John Rogers Cooke Bio-Sketch


Name: John Rogers Cooke
Rank: Brigadier General
Education: University of Missouri and Harvard College
Birth: June 9, 1833
Place: Jefferson Barracks in Lemay, Missouri
Death: April 10, 1891 (age 57)
Place of Death: Richmond, VA

John Rogers Cooke was born in Missouri at the Jefferson Barracks where his father, Phillip St. George Cooke was stationed. Cooke studied at the University of Missouri and then at Harvard College. Upon graduation from Harvard in 1855, he followed his father’s footsteps and was commissioned a second lieutenant in the U. S. Army.  In 1861, he was promoted to first lieutenant. Then later that year when the state of Virginia seceded from the Union, he resigned his commission and headed south to offer his services to the Confederacy along with his brother-in-law, J. E. B. Stuart. However, much to his disappointment his father, Phillip St. George Cooke, remained in the service of President Lincoln and the U. S. Army.

In 1861, John Rogers Cooke was appointed a first lieutenant in the Confederate States Army. While in this position, he participated in the battle of

First Manassas or Bull Run.   Cooke was elected Colonel of the 27th N. C. Regiment in April 1862. Colonel Cook received wounds in the First Maryland Campaign at the Battle of Sharpsburg.  He was able to maintain his field command and was made a Brigadier General in November of 1862.

At the Battle of Fredericksburg Virginia, General Cooke led a brigade in the defense against the Union assault. In the ensuing action, a bullet that pierced his body above the left eye and fractured his skull seriously wounded him. Many thought that his wound was mortal; however, he returned to the Confederate Army in April of 1863 and was in command of a Brigade in the Third Corps under General A. P. Hill.  During the Battle of Bristoe Station, while the Third Corps made an attack on the Union II Corps, General Cooke was again seriously wounded by a shot to the shinbone. The General was unable to serve in the field for some time due to this wound. While recovering he served on numerous courts of inquiry in Richmond, Virginia.  Upon his return to service, he was again wounded leading his brigade at the Battle of Spotsylvania. He was able to retain field command and led his brigade from horseback.  General Cooke received seven wounds during his service to the Confederate Army and still survived the war.

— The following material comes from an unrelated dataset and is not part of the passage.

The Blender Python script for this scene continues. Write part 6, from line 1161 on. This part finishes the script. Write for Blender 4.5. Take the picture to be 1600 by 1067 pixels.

After the war, John Rogers Cooke became a semi-successful businessman in Virginia. He opened a grocery store and numerous other businesses. He and his wife, Nannie (Ann) Gordon Patton, had ten children of which eight lived to be adults. He became very social and active in the Richmond community where he served on the Chamber of Commerce. He helped to found and establish the Lee Camp Confederate Soldiers Home for wounded Confederates in Richmond, Virginia. He and his father eventually mended their strained relationship due to the war. He died in Richmond, Virginia at the age of 57. His remains lie in Hollywood Cemetery in Richmond, Virginia.